Dans ce chapitre, nous utilisons de façon répétée le concept de paradigme, au sens épistémologique de Kuhn, et non pas linguistique. Dans le foisonnement d’usages et de définitions ambiguës du terme, on retiendra deux acceptions, précisées par Kuhn lui-même après la sortie de son ouvrage clef en 1962, la structure des révolutions scientifiques. Un paradigme désigne l’ensemble des théories, des connaissances, des valeurs et des techniques que partage un groupe scientifique sur un sujet, à un moment donné. Un paradigme fournit donc la manière de poser et d’entreprendre la résolution d’un problème. C’est la « matrice disciplinaire » qui forme le cadre, l’ensemble de repères, auxquels les scientifiques d’une discipline se réfèrent lorsqu’ils évoquent des résultats ou des problèmes se posant dans leur domaine. Le mot paradigme désigne aussi la manière dont le chercheur qui est éduqué dans une discipline apprend à reconnaître, à isoler et à utiliser ces repères. Cette seconde acception renvoie à la phase pratique de la formation d’un scientifique. Pour Kuhn, un paradigme possède donc des dimensions sociologiques et pédagogiques.
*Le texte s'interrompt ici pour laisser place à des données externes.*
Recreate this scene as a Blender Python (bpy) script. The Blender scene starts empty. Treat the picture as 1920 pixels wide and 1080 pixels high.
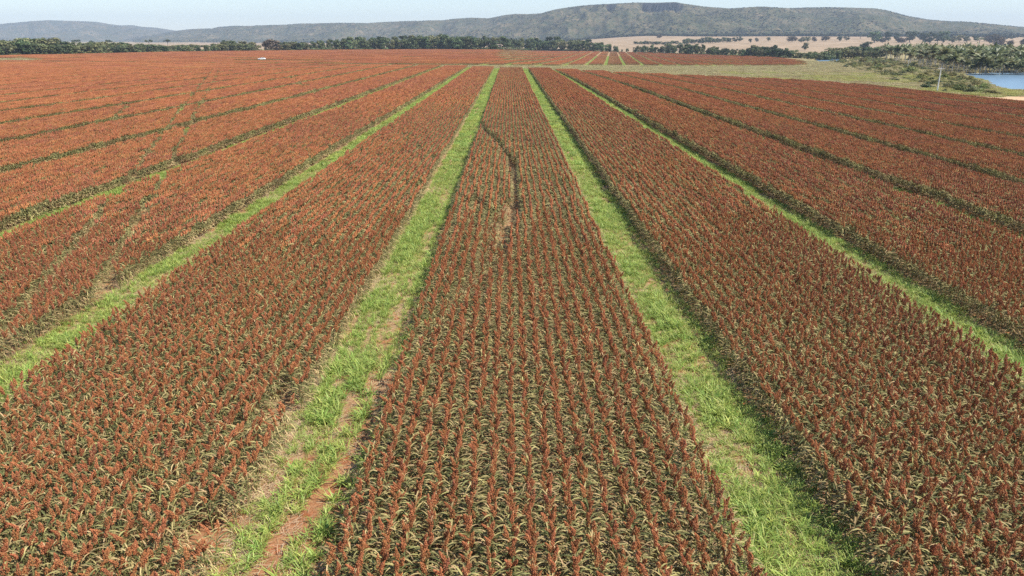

Illustrant une certaine crainte des confusions et l’apparente difficulté du concept à passer en français, Legay (1997) ou Hubert (2004) par exemple parlent de point de vue lorsqu’ils désignent l’ensemble que constitue le statut que les chercheurs donnent à leur recherche, le type de connaissance qu’ils produisent, les démarches employées, le mode d’intervention mis en œuvre, etc. Il s’agit bien là de paradigme.

Comme un cadre, un paradigme soutient, mais aussi délimite et enferme ; d’où l’importance des paradigmes dans l’évolution des sciences et des sociétés, rythmée par des ruptures, voire des luttes entre paradigmes. Avec le concept de paradigme, Kuhn défend ainsi l’idée que les sciences n’avancent pas d’une façon progressive, consensuelle, linéaire et cumulative, mais par des phases de renouvellement radical, en installant de nouveaux cadres de perception et d’appréhension des problèmes. Plus tard, Lakatos (1978) précise le concept et le fait sortir du cadre de la recherche scientifique. Pour lui, un paradigme est une certaine vision que la société a d’elle-même et du monde, qui influence la façon dont la science se construit, et qui est incluse dans ce qu’il appelle le « programme de recherche ». Pour lui, les paradigmes se succèdent moins par des ruptures que par des processus de divergence, de fusion, de cohabitation, de compromis successifs. On est très proche de la définition de l’épistémè de Foucault (1966), qui désigne l’ensemble du projet culturel et scientifique, et du système de valeurs que se donne une société à une époque donnée.